## Request
In the entries that follow, the first line to write out is the one containing "Reconstruct this image", and the last is the one containing "R_ = math.radians". Reproduce that stretch exactly, with nothing before or after it.

## Records supplied
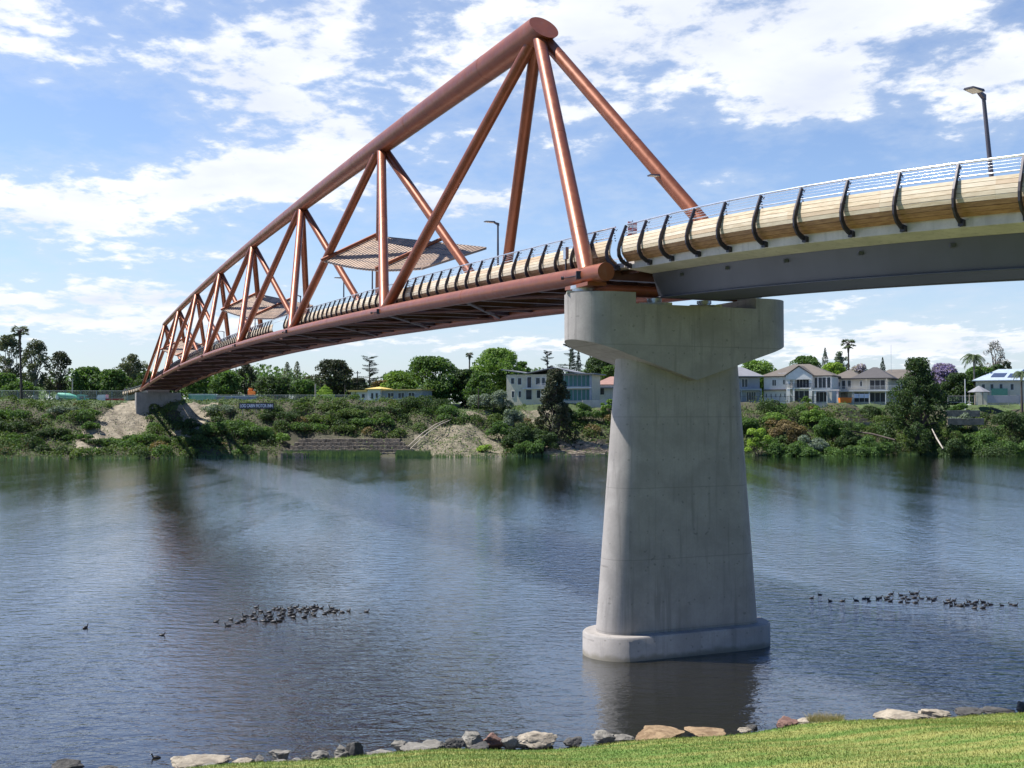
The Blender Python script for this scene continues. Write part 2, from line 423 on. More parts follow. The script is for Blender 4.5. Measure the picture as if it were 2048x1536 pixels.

==

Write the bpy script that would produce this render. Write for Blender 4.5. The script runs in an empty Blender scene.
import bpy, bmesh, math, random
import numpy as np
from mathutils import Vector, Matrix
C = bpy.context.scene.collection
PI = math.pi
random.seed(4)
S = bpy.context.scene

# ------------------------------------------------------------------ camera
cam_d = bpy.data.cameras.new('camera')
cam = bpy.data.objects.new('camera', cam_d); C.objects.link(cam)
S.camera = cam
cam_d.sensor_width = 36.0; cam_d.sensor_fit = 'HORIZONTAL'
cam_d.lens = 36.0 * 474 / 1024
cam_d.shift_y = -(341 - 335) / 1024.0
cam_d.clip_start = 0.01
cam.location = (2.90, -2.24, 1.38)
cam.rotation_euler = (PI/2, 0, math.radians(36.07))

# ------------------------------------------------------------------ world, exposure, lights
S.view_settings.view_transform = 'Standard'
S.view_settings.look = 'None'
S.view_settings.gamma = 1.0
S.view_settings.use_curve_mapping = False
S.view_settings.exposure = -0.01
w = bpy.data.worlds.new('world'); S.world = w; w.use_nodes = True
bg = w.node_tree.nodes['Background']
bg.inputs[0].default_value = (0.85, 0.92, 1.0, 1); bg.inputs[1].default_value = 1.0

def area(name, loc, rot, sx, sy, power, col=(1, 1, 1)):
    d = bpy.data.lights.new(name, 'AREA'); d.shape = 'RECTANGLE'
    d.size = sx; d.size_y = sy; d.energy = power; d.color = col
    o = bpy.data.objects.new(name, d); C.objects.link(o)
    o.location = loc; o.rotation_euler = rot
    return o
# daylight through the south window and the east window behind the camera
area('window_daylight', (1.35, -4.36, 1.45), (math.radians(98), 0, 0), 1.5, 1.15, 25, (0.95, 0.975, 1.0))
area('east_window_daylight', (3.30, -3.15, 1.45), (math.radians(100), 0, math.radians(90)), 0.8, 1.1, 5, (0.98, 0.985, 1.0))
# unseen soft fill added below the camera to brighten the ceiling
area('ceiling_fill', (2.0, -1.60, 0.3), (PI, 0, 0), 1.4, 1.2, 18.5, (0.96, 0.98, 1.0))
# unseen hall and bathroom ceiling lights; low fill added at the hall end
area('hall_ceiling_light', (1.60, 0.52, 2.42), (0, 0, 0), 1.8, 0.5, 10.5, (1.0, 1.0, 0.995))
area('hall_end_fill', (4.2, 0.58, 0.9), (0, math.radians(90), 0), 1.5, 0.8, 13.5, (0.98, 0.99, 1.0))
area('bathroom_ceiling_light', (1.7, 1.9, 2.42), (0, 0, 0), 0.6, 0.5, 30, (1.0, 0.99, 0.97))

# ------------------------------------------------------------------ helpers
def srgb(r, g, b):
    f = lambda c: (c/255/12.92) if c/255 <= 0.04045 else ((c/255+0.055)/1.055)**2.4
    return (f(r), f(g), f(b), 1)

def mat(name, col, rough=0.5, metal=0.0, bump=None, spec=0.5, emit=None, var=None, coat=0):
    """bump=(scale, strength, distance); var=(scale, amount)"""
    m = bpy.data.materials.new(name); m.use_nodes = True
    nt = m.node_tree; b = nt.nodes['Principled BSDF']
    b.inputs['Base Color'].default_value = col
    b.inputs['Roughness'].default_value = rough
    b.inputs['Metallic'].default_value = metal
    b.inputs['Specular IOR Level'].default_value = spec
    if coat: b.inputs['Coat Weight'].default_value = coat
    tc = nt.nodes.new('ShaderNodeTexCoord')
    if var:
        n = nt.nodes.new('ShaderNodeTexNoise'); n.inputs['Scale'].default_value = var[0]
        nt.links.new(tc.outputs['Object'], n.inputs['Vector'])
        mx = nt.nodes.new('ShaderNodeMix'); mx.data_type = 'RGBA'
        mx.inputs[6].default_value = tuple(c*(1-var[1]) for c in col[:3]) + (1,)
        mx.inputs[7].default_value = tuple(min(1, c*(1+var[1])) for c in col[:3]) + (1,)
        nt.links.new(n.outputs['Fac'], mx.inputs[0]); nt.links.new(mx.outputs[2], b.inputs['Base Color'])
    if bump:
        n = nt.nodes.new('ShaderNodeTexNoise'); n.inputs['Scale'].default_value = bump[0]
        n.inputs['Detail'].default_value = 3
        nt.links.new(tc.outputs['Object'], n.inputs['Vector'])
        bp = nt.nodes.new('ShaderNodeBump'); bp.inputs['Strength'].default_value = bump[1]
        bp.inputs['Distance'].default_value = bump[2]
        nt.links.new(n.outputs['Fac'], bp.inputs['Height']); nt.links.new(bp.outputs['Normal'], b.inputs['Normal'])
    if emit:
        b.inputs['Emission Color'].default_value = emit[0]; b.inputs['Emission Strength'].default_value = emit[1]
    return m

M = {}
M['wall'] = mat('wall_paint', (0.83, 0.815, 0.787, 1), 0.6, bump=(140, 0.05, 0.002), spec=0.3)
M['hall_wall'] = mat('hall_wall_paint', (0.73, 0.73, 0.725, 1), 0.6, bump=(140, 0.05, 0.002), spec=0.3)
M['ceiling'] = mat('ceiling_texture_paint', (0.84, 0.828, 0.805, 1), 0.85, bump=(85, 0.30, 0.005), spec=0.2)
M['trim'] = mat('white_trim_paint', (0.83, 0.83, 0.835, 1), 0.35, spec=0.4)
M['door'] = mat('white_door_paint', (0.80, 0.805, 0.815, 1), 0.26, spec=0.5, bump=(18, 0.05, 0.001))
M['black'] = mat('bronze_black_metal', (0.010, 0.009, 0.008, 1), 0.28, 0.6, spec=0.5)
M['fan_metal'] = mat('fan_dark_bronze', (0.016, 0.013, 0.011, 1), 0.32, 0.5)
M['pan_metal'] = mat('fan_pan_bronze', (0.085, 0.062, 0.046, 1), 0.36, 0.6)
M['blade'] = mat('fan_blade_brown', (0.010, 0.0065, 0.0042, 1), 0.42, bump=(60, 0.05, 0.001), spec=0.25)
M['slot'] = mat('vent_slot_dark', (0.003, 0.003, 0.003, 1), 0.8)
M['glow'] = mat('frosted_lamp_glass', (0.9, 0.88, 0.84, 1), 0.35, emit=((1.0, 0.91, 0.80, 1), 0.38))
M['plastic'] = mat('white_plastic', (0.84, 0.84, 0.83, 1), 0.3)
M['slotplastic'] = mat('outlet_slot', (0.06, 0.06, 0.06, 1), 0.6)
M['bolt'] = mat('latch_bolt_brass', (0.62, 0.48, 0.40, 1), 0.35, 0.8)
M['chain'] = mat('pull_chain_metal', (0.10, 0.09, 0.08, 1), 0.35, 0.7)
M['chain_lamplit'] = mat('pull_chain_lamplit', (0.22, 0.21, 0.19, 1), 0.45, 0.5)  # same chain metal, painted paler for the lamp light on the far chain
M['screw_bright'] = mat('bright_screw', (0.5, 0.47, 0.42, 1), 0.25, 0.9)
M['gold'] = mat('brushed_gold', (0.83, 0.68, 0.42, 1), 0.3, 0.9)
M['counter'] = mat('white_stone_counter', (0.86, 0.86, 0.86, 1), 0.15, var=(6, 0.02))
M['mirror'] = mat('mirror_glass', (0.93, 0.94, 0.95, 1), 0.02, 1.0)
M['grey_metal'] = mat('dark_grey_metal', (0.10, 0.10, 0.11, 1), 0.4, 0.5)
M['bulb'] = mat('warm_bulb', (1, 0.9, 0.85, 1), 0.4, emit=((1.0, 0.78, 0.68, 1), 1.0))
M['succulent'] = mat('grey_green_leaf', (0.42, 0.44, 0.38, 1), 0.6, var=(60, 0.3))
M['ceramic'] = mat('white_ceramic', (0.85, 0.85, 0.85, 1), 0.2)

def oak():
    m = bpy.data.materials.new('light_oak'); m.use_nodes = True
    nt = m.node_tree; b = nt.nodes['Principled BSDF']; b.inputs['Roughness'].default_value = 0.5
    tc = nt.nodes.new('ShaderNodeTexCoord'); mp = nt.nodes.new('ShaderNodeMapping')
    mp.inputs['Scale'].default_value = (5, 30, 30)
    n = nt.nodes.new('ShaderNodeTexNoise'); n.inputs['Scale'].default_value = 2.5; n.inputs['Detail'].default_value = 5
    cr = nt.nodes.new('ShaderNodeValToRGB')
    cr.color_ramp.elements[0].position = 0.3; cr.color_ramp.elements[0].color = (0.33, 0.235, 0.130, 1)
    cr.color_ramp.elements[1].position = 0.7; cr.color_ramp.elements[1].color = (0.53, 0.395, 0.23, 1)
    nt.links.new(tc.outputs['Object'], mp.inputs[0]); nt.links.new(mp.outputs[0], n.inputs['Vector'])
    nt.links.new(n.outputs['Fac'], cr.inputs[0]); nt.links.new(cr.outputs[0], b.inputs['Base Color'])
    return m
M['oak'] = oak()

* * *

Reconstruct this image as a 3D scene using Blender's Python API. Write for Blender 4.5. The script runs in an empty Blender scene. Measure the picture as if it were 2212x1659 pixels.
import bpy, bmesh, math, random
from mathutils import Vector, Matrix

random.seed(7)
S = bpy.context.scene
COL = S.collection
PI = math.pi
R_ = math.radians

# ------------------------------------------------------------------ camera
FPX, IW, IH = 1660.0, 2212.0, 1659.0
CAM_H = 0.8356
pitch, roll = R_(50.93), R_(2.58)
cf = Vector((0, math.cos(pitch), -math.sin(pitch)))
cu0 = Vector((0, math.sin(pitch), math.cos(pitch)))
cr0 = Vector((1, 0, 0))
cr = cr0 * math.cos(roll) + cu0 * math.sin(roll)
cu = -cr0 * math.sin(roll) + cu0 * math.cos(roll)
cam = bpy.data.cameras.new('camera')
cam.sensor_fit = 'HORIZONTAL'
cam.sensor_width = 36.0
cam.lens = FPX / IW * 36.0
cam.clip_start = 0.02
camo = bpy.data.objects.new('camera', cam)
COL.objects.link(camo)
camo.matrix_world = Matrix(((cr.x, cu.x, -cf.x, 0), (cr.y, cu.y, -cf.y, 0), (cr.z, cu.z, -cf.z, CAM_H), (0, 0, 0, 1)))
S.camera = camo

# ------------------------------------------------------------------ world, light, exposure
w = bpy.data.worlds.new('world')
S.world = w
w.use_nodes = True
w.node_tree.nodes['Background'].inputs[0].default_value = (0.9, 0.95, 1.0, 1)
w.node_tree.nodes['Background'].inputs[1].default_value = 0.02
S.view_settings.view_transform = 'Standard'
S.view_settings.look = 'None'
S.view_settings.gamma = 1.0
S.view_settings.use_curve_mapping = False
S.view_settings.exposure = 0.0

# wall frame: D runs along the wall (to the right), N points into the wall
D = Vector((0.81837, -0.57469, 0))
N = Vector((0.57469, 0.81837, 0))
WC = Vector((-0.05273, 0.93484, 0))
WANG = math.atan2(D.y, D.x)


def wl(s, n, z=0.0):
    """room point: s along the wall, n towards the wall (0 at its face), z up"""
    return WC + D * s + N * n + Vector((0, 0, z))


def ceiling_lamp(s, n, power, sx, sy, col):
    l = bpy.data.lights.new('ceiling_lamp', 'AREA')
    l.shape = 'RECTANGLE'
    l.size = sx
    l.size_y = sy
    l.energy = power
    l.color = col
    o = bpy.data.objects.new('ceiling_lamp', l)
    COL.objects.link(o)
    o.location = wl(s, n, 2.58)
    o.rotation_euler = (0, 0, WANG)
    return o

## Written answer
Reconstruct this image as a 3D scene using Blender's Python API. Write for Blender 4.5. The script runs in an empty Blender scene. Measure the picture as if it were 2212x1659 pixels.
import bpy, bmesh, math, random
from mathutils import Vector, Matrix

random.seed(7)
S = bpy.context.scene
COL = S.collection
PI = math.pi
R_ = math.radians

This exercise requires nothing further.